L’apprentissage de la vision chez les enfants et les aveugles-nés qui ont été opérés ; la perception visuelle simple, malgré les deux impressions que reçoivent les yeux ; la vision double ou la sensation tactile également double, quand l’organe du sens est plus ou moins dérangé de sa position naturelle ; le redressement des objets par la vue, lorsque leur image vient se peindre renversée au fond de l’œil ; l’application de la couleur, phénomène tout subjectif, aux objets ; le dédoublement de l’activité de l’œil par la polarisation de la lumière ; enfin les effets du stéréoscope : toutes ces observations constituent autant d’arguments solides et irréfutables pour établir que l’intuition n’est pas d’ordre purement sensible, mais intellectuel ; on peut dire, en d’autres termes, qu’elle consiste dans la connaissance de la cause par l’effet, au moyen de l’entendement : elle suppose donc la loi de causalité.
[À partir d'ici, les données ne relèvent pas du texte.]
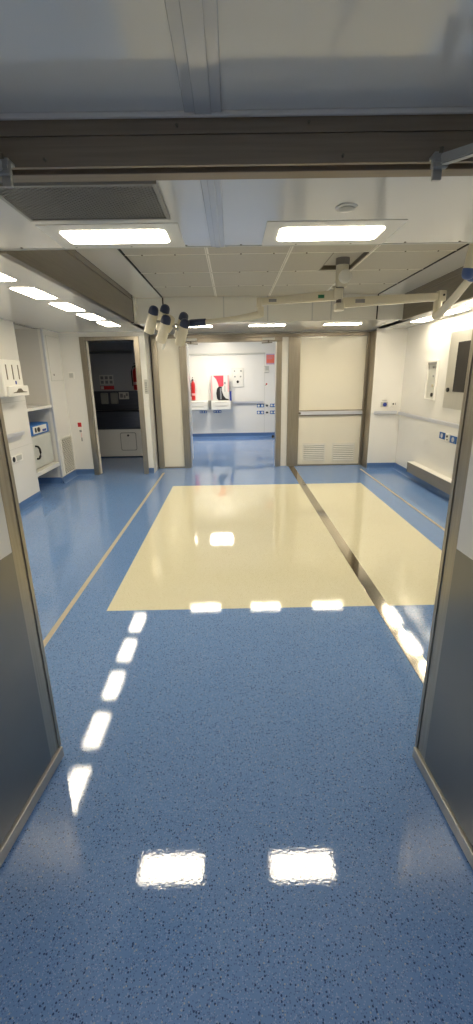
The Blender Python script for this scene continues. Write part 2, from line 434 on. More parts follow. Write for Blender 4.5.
# dim passage behind the camera
struct('wall_passage_left', MB().box(-1.56, -1.50, -2.2, 1.46, 0, H), 'white')
struct('wall_passage_right', MB().box(1.50, 1.56, -2.2, 1.46, 0, H), 'white')
struct('wall_passage_back', MB().box(-1.56, 1.56, -2.26, -2.2, 0, H), 'white')

def entry_leaf(name, hx, hy, ang, out, label):
    t = thing(name, label, 'door', (hx, hy, 0.0), None, ang)
    t['kind'] = 'structure'
    W, T, top = 0.745, 0.045, 2.045
    def by(a, b): return (min(a * out, b * out), max(a * out, b * out))
    y0, y1 = by(0.004, T - .004)
    link('leaf_core', MB().box(0.004, W - .004, y0, y1, 0.012, top), 'white', t)
    f0, f1 = by(-0.0005, 0.004); f0b, f1b = by(0.0, 0.004)
    e0, e1 = by(-0.002, 0.010)
    mb = MB().box(0.0, 0.078, f0, f1, 0.07, top).box(W - .078, W, f0, f1, 0.07, top).box(0.078, W - .078, f0, f1, top - .08, top)
    mb.box(0.0, 0.0038, *by(0.0, T), 0.012, top)
    link('stile', mb, 'steel_v', t)
    link('white_panel', MB().box(0.079, W - .079, f0, f1, 0.985, top - .081), 'white', t)
    link('kick_plate', MB().box(0.079, W - .079, *by(-0.002, 0.004), 0.07, 0.985, 0.001), 'steel_kick', t)
    link('edge_strip', MB().box(0.0, 0.018, *by(-0.004, -0.0005), 0.07, top), 'steel_v', t)
    link('bottom_rail', MB().box(0.0, W, *by(-0.010, 0.006), 0.012, 0.062, 0.003), 'alu', t)
    return t
entry_leaf('door_1', -0.757, 1.45, math.radians(-96), -1, 'left entry door leaf swung open, white above a brushed steel kick plate')
entry_leaf('door_2', 0.738, 1.41, math.radians(-87.2), 1, 'right entry door leaf swung open, white above a brushed steel kick plate')

def closer(label, x, s, tip):
    t = thing('door_closer', label, 'door closer', (x, 1.38, 2.04), 'entry door closers')
    link('bracket', MB().box(x - .012, x + .012, 1.362, 1.374, 2.040, 2.098, 0.002).box(x - .012, x + .012, 1.362, 1.40, 2.096, 2.104, .001), 'alu', t)
    link('slide_block', MB().box(x - .022, x + .020, 1.342, 1.362, 2.062, 2.094, 0.004).box(x - .019, x + .017, 1.338, 1.366, 2.072, 2.080, .001), 'grey_plastic', t)
    link('arm', MB().bar((x, 1.345, 2.078), tip, 0.022, 0.024, bev=.003), 'alu', t)
    link('pivot_pin', MB().cyl((x, 1.352, 2.094), (x, 1.352, 2.108), .006, seg=12), 'bolt', t)
closer('silver door closer arm hanging at the right end of the steel header', 0.557, 1, (0.76, 1.18, 2.085))
closer('silver door closer arm hanging at the left end of the steel header', -0.590, -1, (-0.79, 1.18, 2.085))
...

C’est cette loi qui, d’une manière primitive et absolue, rend possible toute intuition, par suite toute expérience ; on ne saurait donc la tirer de l’expérience, comme le veut le scepticisme de Hume, qui se trouve ruiné définitivement et pour la première fois, par cette considération. Il n’existe, en effet, qu’un moyen d’établir que la notion de causalité est indépendante de l’expérience et qu’elle est absolument a priori : c’est de montrer que l’expérience est, au contraire, sous sa dépendance. Or, cette démonstration n’est possible qu’en procédant comme nous venons de le faire et comme nous l’avons exposé tout au long dans les passages cités plus haut : il faut prouver que la loi de causalité est déjà impliquée d’une manière générale dans l’intuition, dont le domaine est égal en extension à celui de l’expérience. Il s’ensuit qu’une telle loi est absolument a priori par rapport à l’expérience, qui la suppose comme condition première, loin d’être supposée par elle. Or, les arguments de Kant, dont j’ai fait la critique dans ma Dissertation sur le principe de raison, § 23[1], ne suffisent pas à établir cette vérité.

  1. P. 128 et suiv. de la traduction française.